Durgapur, Feb. 4: People who had mortgaged their gold with Muthoot Finance for loans in Durgapur gheraoed the regional manager today, claiming the company had staged the over Rs 12-crore robbery.

A CID team from Calcutta that visited the Muthoot office today said none of the eight alarm bells was pressed during the robbery on February 1.

Contacted, George Kuruvila, the senior regional manager of Muthoot’s Calcutta division, said the gang members were standing close to the alarm bells, which prevented the employees from pressing them.

Kuruvila said the allegations of the borrowers were “not true”. “We expect the police to arrest the culprits soon and bring back the gold. The quantity of gold stolen is worth about Rs 13 crore. The gold was insured as is the practice,” he said in Calcutta.

In Durgapur, over 50 people demonstrated outside the company’s office and alleged that only those lockers were targeted that had large quantities of gold.

“The 29.30gm of gold I had mortgaged for a loan of Rs 52,000 was looted but the 18gm of jewellery I kept to borrow Rs 30,000 was intact. Why did the robbers only target the lockers that had large quantities of gold? How did they come to know about the particular lockers?” asked Lipika Ghosh, 30, a homemaker.

Some borrowers also accused the Kerala-based company of withholding information.

“The company officials are not telling us anything. Yesterday, they said they would give us compensation after deducting a portion when we repay our loan. But that’s all. None of our questions is being answered. They are making us wait for hours,” said Indranil Sur, a 40-year-old businessman who had deposited 74.6gm of gold to borrow Rs 1.35 lakh.

The demonstrators surrounded regional manager Suresh Kumar when he came out of his room to speak to them.

“Why did the company lack adequate security arrangements at its office where such a huge amount of gold was kept? We mortgaged our ornaments with Muthoot Finance thinking that our gold was in safe hands,” said Biswajit Neogi, 45, a businessman.

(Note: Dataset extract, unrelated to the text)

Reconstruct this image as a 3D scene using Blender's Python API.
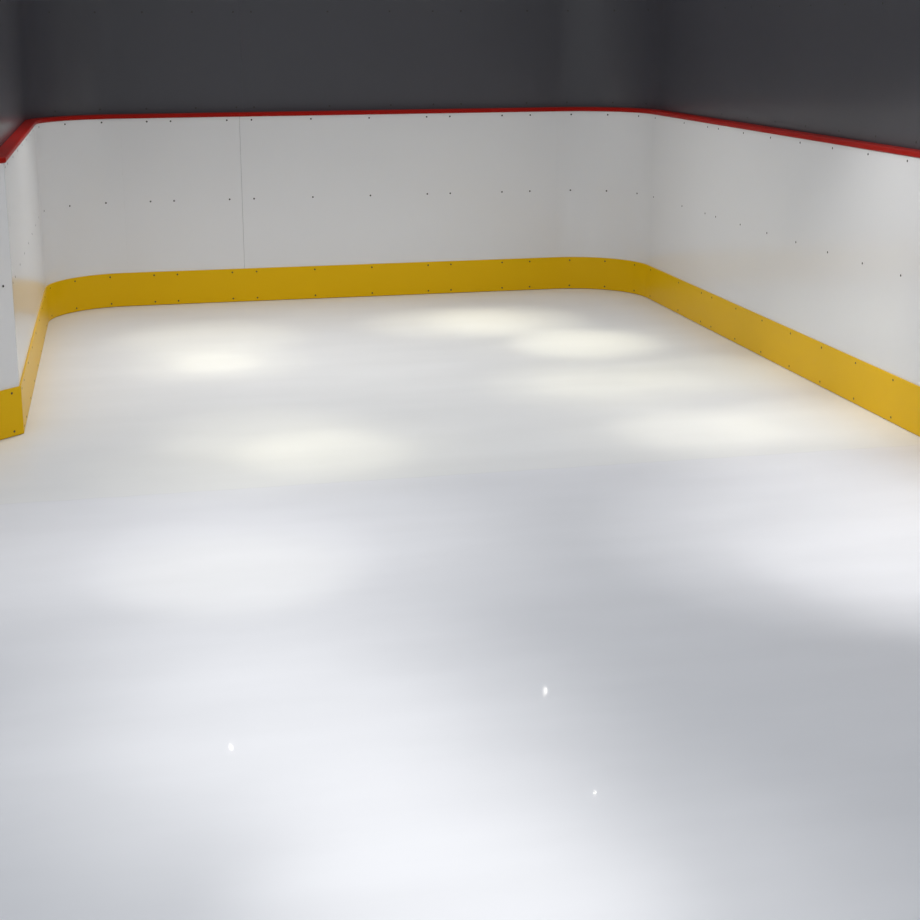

A member of the CID team that inspected the Durgapur office said “there were eight alarm buttons but none was used” and pointed out that on January 31, “a robbery attempt was foiled at Muthoot’s Chandernagore branch after an alarm button was pressed”.

He added that the only guard in the building “was aged and the robbers overpowered him easily”.

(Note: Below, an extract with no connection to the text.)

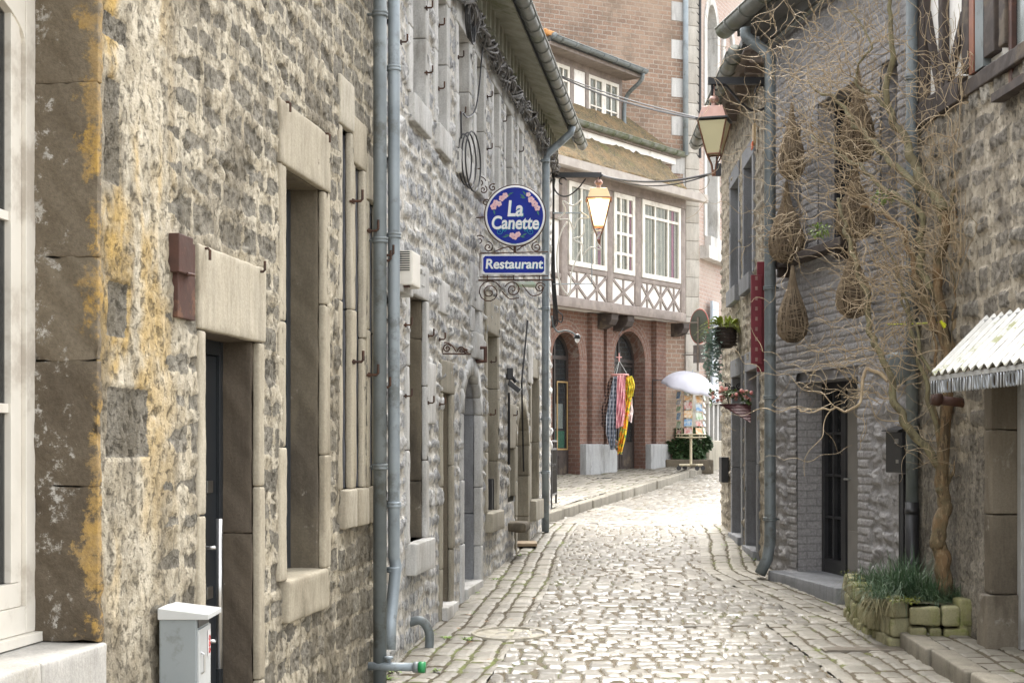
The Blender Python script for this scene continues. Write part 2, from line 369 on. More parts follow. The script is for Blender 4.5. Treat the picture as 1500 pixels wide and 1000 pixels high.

Regional manager Kumar tried to pacify the agitators by saying they would not lose on their gold. “The people whose gold was robbed on Friday will be compensated either in cash or gold soon after they repay the loan. It would be difficult for us if they want it immediately. The process will take some time,” he said.

Asked about the complaints of lack of adequate security arrangements, Kumar said the company had taken enough precautions.

Kuruvila, too, said: “We will strengthen our security further. Usually, there is one security person in a branch and two if the branch is big.”

Friday’s robbery of 36kg of gold in Durgapur is perhaps the biggest heist in the state in recent memory.